I miss sharing a bed with my husband, and there is a cool, crisp bare spot on the sheet where his body should be when I wake up.  I wake up a little sad in his absence and more than a little grateful for his sacrifice. Life is about balance, a cliché that is more tired than I am, but for now a little balance and a little cliché might help us pass the day and live to fight another night.

There is no red flag waving a warning of ill-fated parenting decisions, nothing in me that worries about our sleeping arrangement. Life is not a Lifetime movie called “Another Woman’s Warm Bed, They Should Have Shared a Mattress” and I doubt we will be sleeping in separate beds well after our children are sleeping through the night. I have a feeling; call it “women’s intuition”, that he misses sleeping next to me as much as I miss sleeping next to him.

He’s never been swift with words, his poetic contributions consist of “I love you hun, have a good day.”

I’ve always known that I can’t expect him to tell me how he feels, unless he feels gassy, but  I understand that he rises night after night like the undead to take care of our sleepless offspring because he shows his love in wordless demonstration. He is laying himself down in front of a wrecking ball in the name of love and saying the things I always wanted him to say. He loves me unconditionally, and he loves our family enough to sacrifice the things he wants for himself.  Those were the things I always wanted in a man, whether or not he could eloquently express himself.
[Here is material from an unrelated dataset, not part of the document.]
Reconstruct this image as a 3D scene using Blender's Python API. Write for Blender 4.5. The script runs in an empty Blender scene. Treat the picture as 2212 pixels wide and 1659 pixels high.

I am pregnant currently, with our third child and our first “oops”. Neither of us expected a third child. It took us by surprise and filled us with doubt. We ask each other every day if we can do this, if we are cut from the Teflon fiber required of outnumbered parents. We look at each other and know that for us there is no choice, and this baby will come home into this fold with love, and keep us up all night long. We know we will survive this and we will always be in it together.

I will have the rest I need, at least for now, because I have the partner I need to give me strength, the one I can always count on even when the future is evolving and impossible to predict.

He walks the night, fighting the sleepless demons that plague his loved ones.  He employs every trick in his book, and none of them involve waking up mom.

Sometimes heroes aren’t obvious, they don’t have capes or badges but you can tell them apart from the ordinary by their honor.

Well, honor, and extremely happy wives.